Saturday, 30 August 2014

August 28th 2014

Very sad news: the wonderful Frans Brüggen – the conductor of the Orchestra of the 18th Century without whom I doubt I could have made my films on Mozart, Beethoven, Haydn and Chopin – has died.  I would recommend anyone visit the orchestra of the 18th century website. Follows is a fine obituary from the UK’s Telegraph. See the original here.

Frans Brüggen,who has died aged 79, was a Dutch recorder player, conductor and musicologist who brought the recorder out of the classroom and into the concert hall as a serious musical instrument.
 
Later Brüggen explored more carefully how the instrument was used in the baroque era, while pushing for its acceptance as a modern instrument — including commissioning works from composers such as Louis Andriessen and Luciano Berio (notably Gesti, which tests the performer’s powers of control and interpretation). Indeed, Berio once described Brüggen as “a musician who is not an archaeologist but a great artist”.  Along the way Brüggen founded the Orchestra of the Eighteenth Century, spearheading the move away from the luscious accounts of Mozart, Haydn and Beethoven that had become popular in the first half of the 20th century and towards a realisation of how the music would have sounded during the composers’ lifetimes.  He and his colleagues went further still, reimagining works by Mahler, Bruckner and even Debussy on instruments of the 18th century, offering a fascinating — if not widely accepted — interpretation of their possibilities.

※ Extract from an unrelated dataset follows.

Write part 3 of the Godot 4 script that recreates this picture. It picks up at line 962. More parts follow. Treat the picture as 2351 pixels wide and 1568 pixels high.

Such innovation helped him to avoid being labelled purely as an early music specialist; indeed, he was once dubbed a romantic of the historical performance movement.  Yet Brüggen was by no means a lone voice in the early music wilderness, and his extensive recording legacy includes accounts of Bach, Telemann and Vivaldi with other pioneers of authentic interpretation, such as Gustav Leonhardt, the harpsichordist, and Anner Bylsma, the cellist.
 
Tall, elegant and with big hands, Brüggen cut a striking figure. Whether surrounded by an orchestra or alone with only his recorder, he could hold an audience spellbound as he transported them towards the 18th century. His English was carefully spoken, and on stage he radiated charisma. Unusually for a wind player, he would sit, rather than stand, his long legs crossed and his recorder held, noted the author Joel Cohen, “at an odd and slightly defiant angle to his mouth”.  Thanks to the marketing machine of Telefunken, with which he made more than 50 discs, the Dutch media dubbed him the John Lennon of classical music.  That he went along with such promotion is indisputable; yet he never compromised the intellectual rigour of his approach. Asked in 1987 whether he preferred playing the recorder or conducting an orchestra, he replied: “The recorder for me gives body to a physical, corporeal love, and the orchestra makes corporeal a spiritual love. And love is composed of these two aspects. I am in love with both.”
 
 
 
 
Frans Brüggen was born in Amsterdam on October 30 1934, the youngest of nine children. He claimed that boredom during the war, when many Dutch schools were closed, led him and his brother Hans to start playing the recorder. As noted on Thwaites's blog, Brüggen said: “I immediately fell in love with that instrument and tootled my way through the rest of the war years.” He came to the attention of Kees Otten, the first Dutch professor of recorder, studying with him from the age of 14 and through his student years at the Amsterdam Conservatory. “Kees gave very good lessons,” he recalled, “but straight away I wanted to be better than him.”   By the age of 21 Brüggen, who also read Musicology at the University of Amsterdam, was a professor at the Royal Conservatory in The Hague, by which time he was giving serious consideration to the role of historical instruments in the interpretation of older music.   He was first heard at the Wigmore Hall in 1957, when he appeared with the Telemann Trio, deftly switching between flute and treble recorder throughout the concert. Over the next few years he often appeared with Janny van Wering, a Dutch harpsichordist. But sometimes — such as in 1966 — Brüggen struck out alone. “This might have made for monotony,” noted one critic, “but for the two facts that he was a fine artist, able to transcend all the instrument’s legendary limitations, and that he enlivened his programme with two avant-garde works specially written for him.”  One of the characteristics of the Orchestra of the Eighteenth Century, which he created with the musicologist Sieuwert Verster in 1981, was that it used word of mouth (no auditions) to recruit the finest period instrument players to work together for a few weeks at a time. Another was that the proceeds of their concerts were shared equally among all the performers, including the conductor. “I earn the same as the second clarinet,” Brüggen told The New York Times in 2008.   He brought the orchestra to the Proms in 1996, having made his first appearance at the Albert Hall in 1993 conducting Beethoven’s Choral Symphony with the Orchestra of the Age of Enlightenment, with which he was joint principal guest conductor with Simon Rattle. A decade later he conducted the OAE in the South Bank’s “Haydn; The Creative Genius” series. He also maintained a long relationship with the Scottish Chamber Orchestra and was visiting professor at Harvard University and the University of California, Berkeley.